EXERCISE INSTRUCTIONS:
All lines from the beginning of the listing through the line with "b, wd, h = ct(604, 68, 630, 108, 5.66);" are to be copied word for word; the pictures are not.

DATA PROVIDED:
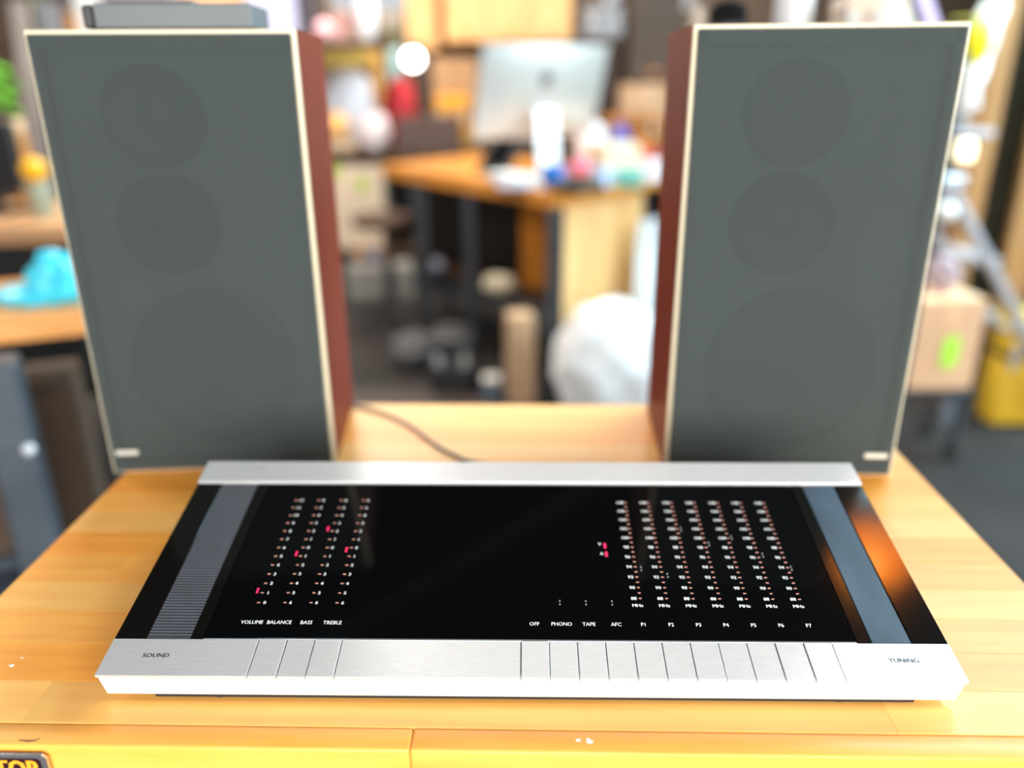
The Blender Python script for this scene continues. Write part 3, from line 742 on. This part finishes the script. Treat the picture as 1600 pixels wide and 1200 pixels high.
b, wd, h = ct(560, 172, 612, 232, 5.25); bag('pink_bag', 'small pale pink bag at the counter front edge', 'bag', b, wd, h, 0.14, (0.80, 0.68, 0.70), 0.5, 0.2, True)
b, wd, h = ct(597, 118, 655, 200, 5.45); bag('red_bag', 'deep red bag on the back counter', 'bag', b, wd, h, 0.2, (0.42, 0.0, 0.008), 0.45, 0.14, True)
b, wd, h = ct(680, 90, 748, 152, 5.6); carton('wooden_crate', 'brown wooden crate on the counter left of the computer', 'crate', b, wd, h, 0.2, (0.42, 0.24, 0.12), tape=False)
b, wd, h = ct(682, 144, 735, 190, 5.38); case('orange_case', 'orange case before the brown wooden crate', 'case', b, wd, h, 0.14, (0.78, 0.32, 0.01), (0.3, 0.1, 0.02))
b, wd, h = ct(622, 182, 722, 236, 5.215); carton('dark_box', 'wide dark brown box on the counter behind the desk', 'box', b, wd, h, 0.12, (0.10, 0.06, 0.05), tape=False)
# lamp with glowing bulb
lp = at(645, 92, 5.3)
lt = thing('work_lamp', 'small work lamp with a bright round bulb on the counter', 'lamp', (lp.x, 5.70, CTZ))
lz = lp.z-CTZ
MB().lathe([(0, 0), (0.07, 0), (0.07, 0.015), (0.01, 0.02), (0.009, lz+0.02)], 18).build('stem', STEEL, lt)
MB().tube([(0, 0, lz+0.02), (0, -0.12, lz+0.07), (0, -0.34, lz+0.05)], 0.008, 8).build('arm', STEEL, lt)
MB().sphere((0, -0.40, lz), 0.052, (1, 1, 1), 3).build('bulb', mat('lit_bulb', (1, 1, 1), 0.4, emit=((1, 0.98, 0.95), 9)), lt)
MB().lathe([(0.03, lz+0.045), (0.035, lz+0.08), (0, lz+0.085)], 18, Matrix.Translation((0, -0.40, 0))).build('socket', STEEL, lt)
b, wd, h = ct(604, 68, 630, 108, 5.66); jar('teal_jar', 'tall pale teal jar left of the bright bulb', 'jar', b, wd, h, (0.40, 0.66, 0.64), (0.45, 0.7, 0.68))

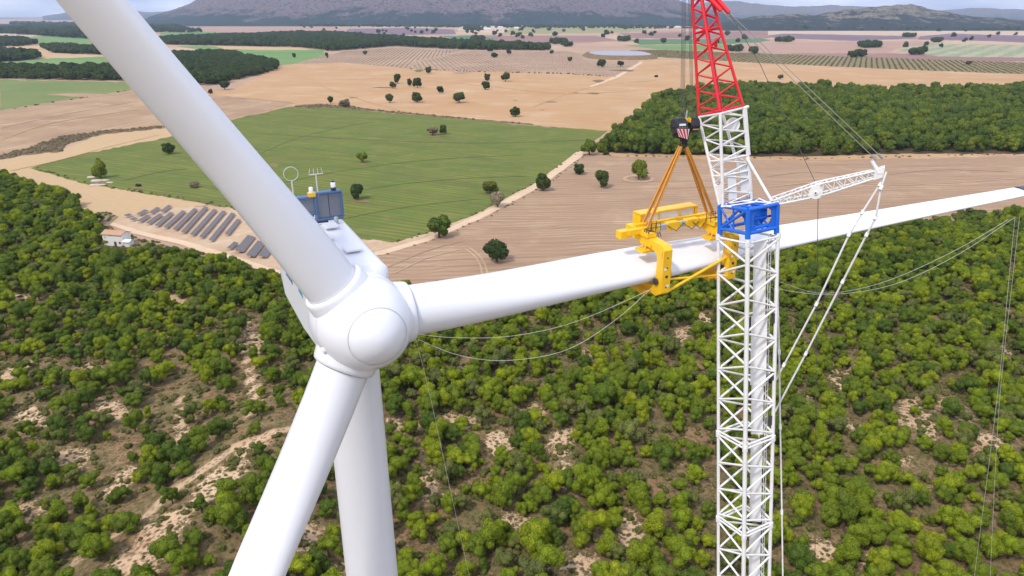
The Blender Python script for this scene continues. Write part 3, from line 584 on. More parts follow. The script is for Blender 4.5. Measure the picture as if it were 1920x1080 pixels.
scatter('pine_wood', np.stack([XX, YY, ZZ - .1], -1)[rest], np.stack([rad_, rad_, rad_ * hsc], -1)[rest], rot[rest], pine_col, NV, idx=kidx[rest])
# undergrowth on the slope
n = 80000; ax = rg.uniform(-330, 370, n); ay = 84 + rg.uniform(0, 1, n) ** .8 * 300; az = hgt(ax, ay); sx, sy, sd_ = projA(ax, ay, az)
k = (sx > -60) & (sx < 1980) & (sy < 1200) & (sy > np.interp(sx, FBx, FBy) + 8) & (path_at(ax, ay, az) < .2) & (rg.uniform(0, 1, n) < .55 + .7 * fbm(ax, ay, 14, 3, 21))
ax, ay, az = ax[k], ay[k], az[k]; nb = len(ax)
scatter('undergrowth', np.stack([ax, ay, az - .1], -1), rg.uniform(.3, 1.15, nb) ** 1.3, rg.uniform(0, 6.28, nb), scrub_col, 5)
n = 9000; ax = rg.uniform(-330, 370, n); ay = 84 + rg.uniform(0, 1, n) ** .8 * 260; az = hgt(ax, ay); sx, sy, sd_ = projA(ax, ay, az)
k = (sx > -60) & (sx < 1980) & (sy < 1200) & (sy > np.interp(sx, FBx, FBy) + 8) & (bare_at(ax, ay, az) > .3) & (path_at(ax, ay, az) < .2)
ax, ay, az = ax[k], ay[k], az[k]; nb = len(ax)
scatter('heath_tufts', np.stack([ax, ay, az - .1], -1), rg.uniform(.25, .7, nb), rg.uniform(0, 6.28, nb), scrub_col, 5)
# woods farther off, one object each
def wood(name, poly, spacing, r0, r1, col=wood_col, npz=6, keep=.92, seed=1, sq=1.0, grid=None):
    g = np.random.default_rng(seed); W = [G(x, y) for x, y in poly]; x0, x1 = min(q.x for q in W), max(q.x for q in W); y0, y1 = min(q.y for q in W), max(q.y for q in W)
    if grid is None: xs = np.arange(x0, x1 + spacing, spacing); ys = np.arange(y0, y1 + spacing, spacing); X, Y = np.meshgrid(xs, ys); X = X + g.uniform(-.45, .45, X.shape) * spacing; Y = Y + g.uniform(-.45, .45, Y.shape) * spacing
    else:
        a = grid; cs, sn = math.cos(a), math.sin(a); cx, cy = (x0 + x1) / 2, (y0 + y1) / 2; R_ = math.hypot(x1 - x0, y1 - y0) / 2; u = np.arange(-R_, R_, spacing); v = np.arange(-R_, R_, spacing * 1.3)
        U, Vv = np.meshgrid(u, v); X = cx + U * cs - Vv * sn; Y = cy + U * sn + Vv * cs; X = X + g.uniform(-.16, .16, X.shape) * spacing; Y = Y + g.uniform(-.16, .16, Y.shape) * spacing
    X = X.ravel(); Y = Y.ravel(); k = inpoly(X, Y, [(q.x, q.y) for q in W]); X, Y = X[k], Y[k]
    k = g.uniform(0, 1, len(X)) < keep + .35 * fbm(X, Y, spacing * 6, 3, seed); X, Y = X[k], Y[k]
    sx, sy, _ = projA(X, Y, X * 0); k = (sx > -140) & (sx < 2060); X, Y = X[k], Y[k]; n = len(X)
    print(name, n)
    s = g.uniform(r0, r1, n) * (1 + .22 * fbm(X, Y, spacing * 7, 3, seed + 5)) if grid is None else g.uniform(r0, r1, n)
    scatter(name, np.stack([X, Y, np.zeros(n) - .1 * s], -1), s, g.uniform(0, 6.28, n), col, npz, squash=sq)
W1 = [(1118, 288), (1124, 280), (1150, 272), (1168, 250), (1192, 232), (1215, 205), (1240, 190), (1290, 176), (1390, 168), (1500, 172), (1620, 176), (1760, 178), (1920, 176), (2150, 178), (2150, 287), (1900, 286), (1700, 286), (1520, 293), (1380, 292), (1240, 290)]
wood2_cr = [crown_mesh('plantation_crown', M['wood2'], 170 + i, nl=12, nq=1600, flat=.95, spread=.58, q=.07, lr=(.26, .42)) for i in range(6)]
oak_cr['pine'] = [crown_mesh('tree_crown', M['wood2'], 140 + i, nl=14, nq=1800, flat=.8, spread=.60, q=.07, zc=.84, lr=(.28, .44)) for i in range(4)]
wood2_col = proto_coll('plantation_kind', wood2_cr, None)
wood('pine_wood', W1, 7.6, 3.0, 7.8, seed=2, keep=.90, col=wood2_col, sq=1.15)
wood('pine_wood', [(-100, 126), (100, 132), (230, 130), (330, 104), (420, 100), (480, 114), (520, 122), (516, 133), (450, 148), (400, 161), (240, 152), (0, 148), (-100, 146)], 10, 5.5, 9, seed=3, keep=1.2)
wood('pine_wood', [(300, 76), (420, 69), (560, 64), (640, 66), (760, 76), (900, 84), (1035, 92), (1030, 95), (860, 93), (740, 87), (620, 96), (560, 89), (420, 86), (310, 84)], 16, 8, 13, seed=4, keep=1.2)
wood('pine_wood', [(-60, 74), (50, 76), (72, 82), (40, 87), (-60, 88)], 14, 8, 12, seed=5)
wood('pine_wood', [(-60, 98), (60, 102), (78, 110), (30, 115), (-60, 118)], 12, 7, 11, seed=6)
wood('pine_wood', [(78, 90), (140, 90), (195, 97), (250, 99), (200, 103), (100, 100)], 13, 7, 11, seed=7)
wood('pine_wood', [(-60, 54), (60, 55), (150, 64), (200, 70), (160, 73), (60, 66), (-60, 60)], 26, 12, 18, seed=8)
wood('scattered_trees', [(560, 42), (1240, 44), (1400, 56), (1920, 56), (1920, 100), (1300, 90), (560, 60)], 150, 9, 15, seed=70, keep=.16)
wood('scattered_trees', [(560, 46), (820, 47), (1230, 50), (1290, 54), (1920, 57), (1920, 59), (1230, 55), (560, 50)], 45, 9, 16, seed=71, keep=.35)
wood('scrub_wood', [(20, 44), (200, 48), (330, 52), (380, 62), (160, 60), (20, 52)], 40, 12, 20, seed=9, keep=.5)
for i, p in enumerate([(1452, 1462, 76, 79), (1465, 1483, 76, 79), (1363, 1390, 93, 97), (1405, 1418, 98, 101), (1612, 1650, 85, 90), (1692, 1715, 68, 70), (1747, 1765, 77, 80), (1708, 1732, 100, 104), (1593, 1606, 106, 109), (1606, 1620, 105, 108), (885, 907, 73, 77), (1033, 1062, 79, 83), (1054, 1072, 86, 88), (1160, 1180, 74, 78), (870, 905, 54, 57)]):
    x0, x1, y0, y1 = p; wood('windbreak_trees', [(x0, y0), (x1, y0), (x1, y1), (x0, y1)], 15, 8, 11, col=wood_col, seed=30 + i, keep=1.3)
vine_ang = -dirang(620, 118, 690, 92)
wood('vineyard', [(552, 120), (640, 97), (740, 90), (860, 95), (830, 104), (770, 116), (770, 128), (640, 117)], 8, .8, 1.3, col=dry_col, npz=3, seed=50, keep=1.3, grid=vine_ang)
wood('vineyard', [(775, 128), (780, 116), (840, 104), (880, 96), (1060, 96), (1100, 104), (1090, 112), (1190, 124), (1155, 143), (1060, 137), (880, 133)], 8, .7, 1.1, col=dry_col, npz=3, seed=51, keep=1.3, grid=vine_ang + .1)
wood('olive_orchard', [(1180, 95), (1240, 94), (1400, 100), (1560, 106), (1920, 118), (2100, 123), (2100, 146), (1920, 139), (1700, 131), (1440, 119), (1230, 107)], 8.5, 1.2, 2.1, col=scrub_col, npz=5, seed=52, keep=1.3, grid=rad(64))
wood('dry_bushes', [(0, 292), (60, 276), (110, 258), (190, 246), (310, 236), (310, 240), (190, 251), (125, 271), (116, 284), (50, 290), (0, 299)], 3.0, 1.0, 2.0, col=dry_col, npz=3, seed=53)
wood('dry_bushes', [(545, 201), (600, 196), (660, 199), (700, 206), (850, 220), (1000, 234), (850, 222), (640, 203)], 4, 1.0, 2.2, col=dry_col, npz=3, seed=54)
wood('dry_bushes', [(160, 402), (195, 398), (222, 406), (206, 420), (212, 432), (250, 445), (340, 466), (400, 484), (400, 492), (330, 480), (250, 464), (200, 436)], 2.6, .5, 1.3, col=scrub_col, npz=5, seed=56, keep=.6)
wood('dry_bushes', [(230, 440), (330, 462), (430, 490), (520, 516), (500, 522), (400, 500), (290, 478), (215, 452)], 4.2, .8, 2.0, col=scrub_col, npz=5, seed=55, keep=.6)
wood('margin_grass', [(70, 314), (160, 342), (255, 357), (330, 369), (430, 387), (560, 422), (560, 426), (430, 391), (330, 373), (255, 361), (160, 346), (60, 316)], 3.2, .5, 1.3, col=scrub_col, npz=5, seed=61, keep=.7)
wood('margin_grass', [(740, 453), (792, 438), (892, 400), (1000, 343), (1086, 282), (1089, 284), (1003, 346), (895, 403), (795, 442), (740, 457)], 2.6, .4, 1.1, col=scrub_col, npz=5, seed=62, keep=.6)
wood('margin_grass', [(1096, 291), (1012, 352), (902, 411), (805, 453), (720, 478), (722, 481), (808, 456), (906, 414), (1016, 355), (1100, 294)], 2.6, .4, 1.2, col=dry_col, npz=3, seed=63, keep=.55)
wood('margin_grass', [(1110, 289), (1300, 294), (1500, 298), (1700, 293), (1920, 288), (1920, 291), (1700, 296), (1500, 301), (1300, 297), (1110, 292)], 4, .6, 1.6, col=dry_col, npz=3, seed=64, keep=.5)
wood('margin_grass', [(770, 129), (880, 134), (1060, 138), (1155, 144), (1155, 145), (1060, 139), (880, 135), (770, 130)], 7, 1.0, 2.4, col=scrub_col, npz=5, seed=65, keep=.7)
wood('margin_grass', [(0, 207), (245, 169), (246, 170), (0, 209)], 6, .8, 2.0, col=scrub_col, npz=5, seed=66, keep=.5)
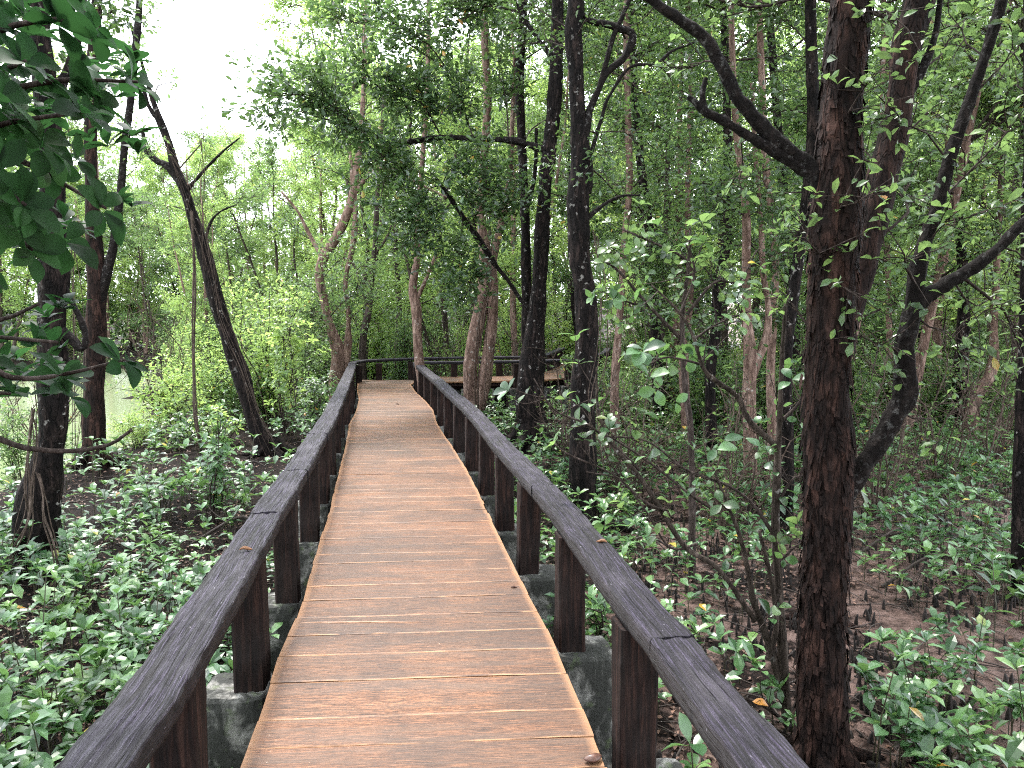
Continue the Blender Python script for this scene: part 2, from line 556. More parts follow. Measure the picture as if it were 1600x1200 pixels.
class Foliage:
    """gathers leaves for one crown"""
    def __init__(self): self.p = []; self.d = []; self.n = []; self.s = []
    def twig(self, p0, p1, n, size, rng, spread=.05, up=.9):
        t = rng.random(n) ** .7
        ax = p1 - p0
        p = p0 + ax * t[:, None] + rng.normal(0, spread, (n, 3))
        d = rng.normal(0, 1, (n, 3)) + norm(ax) * .7; d[:, 2] *= .6
        nn = rng.normal(0, .55, (n, 3)); nn[:, 2] += up
        self.p.append(p); self.d.append(d); self.n.append(nn); self.s.append(size * rng.uniform(.55, 1.25, n))
    def rosette(self, c, n, size, rng, axis=(0, 0, 1), tilt=.45):
        th = rng.random() * 6 + np.arange(n) * 2.39996 + rng.normal(0, .2, n)
        axis = norm(np.array(axis, float)); a = norm(np.cross(axis, [.3, .9, .2])); b = np.cross(axis, a)
        el = tilt + rng.normal(0, .3, n)
        rad = a * np.cos(th)[:, None] + b * np.sin(th)[:, None]
        d = rad * np.cos(el)[:, None] + axis * np.sin(el)[:, None]
        nn = axis * np.cos(el)[:, None] - rad * np.sin(el)[:, None] + rng.normal(0, .15, (n, 3))
        self.p.append(np.repeat(np.array(c)[None], n, 0) + axis * rng.uniform(-.2, 0, n)[:, None] * size); self.d.append(d); self.n.append(nn); self.s.append(size * rng.uniform(.7, 1.15, n))
    def build(self, tpl, buf=None):
        buf = buf or Buf()
        if self.p:
            put_leaves(buf, np.vstack(self.p), np.vstack(self.d), np.vstack(self.n), np.concatenate(self.s), tpl)
        return buf

def bough(wood, fol, p0, p1, r0, rng, ntw=12, nl=20, size=.08, tl=.4, spread=.05, sag=.1, step=.25, ros=False, start=.25):
    """limb from p0 to p1 with side twigs and leaves"""
    p0 = np.array(p0, float); p1 = np.array(p1, float)
    L = np.linalg.norm(p1 - p0)
    mid1 = p0 + (p1 - p0) * .35 + rng.normal(0, .06 * L, 3); mid2 = p0 + (p1 - p0) * .7 + rng.normal(0, .06 * L, 3)
    mid1[2] += sag * L * .6; mid2[2] += sag * L * .5
    tube(wood, [p0, mid1, mid2, p1], [r0, r0 * .75, r0 * .5, r0 * .25], 5 if r0 > .012 else 4, step, .1, 8, cap=False)
    P, _ = resample([p0, mid1, mid2, p1], [1, 1, 1, 1], L / 12)
    for k in range(ntw):
        t = start + (1 - start) * rng.random() ** .8
        b = P[int(t * (len(P) - 1))]
        d = norm(norm(p1 - p0) * .6 + rng.normal(0, .7, 3) + np.array([0, 0, .15]))
        l = tl * rng.uniform(.5, 1.3)
        e = b + d * l; m = b + d * l * .5 + rng.normal(0, .06 * l, 3)
        tube(wood, [b, m, e], [r0 * .28 + .002, r0 * .2 + .0016, .0016], 3, l, cap=False)
        if fol is not None:
            if ros:
                fol.rosette(e, max(4, nl // 2), size, rng, d + np.array([0, 0, .8]))
                fol.rosette(m, max(3, nl // 3), size * .85, rng, d + np.array([0, 0, .8]), .2)
            else: fol.twig(b, e, nl, size, rng, spread)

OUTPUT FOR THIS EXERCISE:
The Blender Python script for this scene continues. Write part 3, from line 742 on. This part finishes the script. Treat the picture as 1600 pixels wide and 1200 pixels high.
b, wd, h = ct(560, 172, 612, 232, 5.25); bag('pink_bag', 'small pale pink bag at the counter front edge', 'bag', b, wd, h, 0.14, (0.80, 0.68, 0.70), 0.5, 0.2, True)
b, wd, h = ct(597, 118, 655, 200, 5.45); bag('red_bag', 'deep red bag on the back counter', 'bag', b, wd, h, 0.2, (0.42, 0.0, 0.008), 0.45, 0.14, True)
b, wd, h = ct(680, 90, 748, 152, 5.6); carton('wooden_crate', 'brown wooden crate on the counter left of the computer', 'crate', b, wd, h, 0.2, (0.42, 0.24, 0.12), tape=False)
b, wd, h = ct(682, 144, 735, 190, 5.38); case('orange_case', 'orange case before the brown wooden crate', 'case', b, wd, h, 0.14, (0.78, 0.32, 0.01), (0.3, 0.1, 0.02))
b, wd, h = ct(622, 182, 722, 236, 5.215); carton('dark_box', 'wide dark brown box on the counter behind the desk', 'box', b, wd, h, 0.12, (0.10, 0.06, 0.05), tape=False)
# lamp with glowing bulb
lp = at(645, 92, 5.3)
lt = thing('work_lamp', 'small work lamp with a bright round bulb on the counter', 'lamp', (lp.x, 5.70, CTZ))
lz = lp.z-CTZ
MB().lathe([(0, 0), (0.07, 0), (0.07, 0.015), (0.01, 0.02), (0.009, lz+0.02)], 18).build('stem', STEEL, lt)
MB().tube([(0, 0, lz+0.02), (0, -0.12, lz+0.07), (0, -0.34, lz+0.05)], 0.008, 8).build('arm', STEEL, lt)
MB().sphere((0, -0.40, lz), 0.052, (1, 1, 1), 3).build('bulb', mat('lit_bulb', (1, 1, 1), 0.4, emit=((1, 0.98, 0.95), 9)), lt)
MB().lathe([(0.03, lz+0.045), (0.035, lz+0.08), (0, lz+0.085)], 18, Matrix.Translation((0, -0.40, 0))).build('socket', STEEL, lt)
b, wd, h = ct(604, 68, 630, 108, 5.66); jar('teal_jar', 'tall pale teal jar left of the bright bulb', 'jar', b, wd, h, (0.40, 0.66, 0.64), (0.45, 0.7, 0.68))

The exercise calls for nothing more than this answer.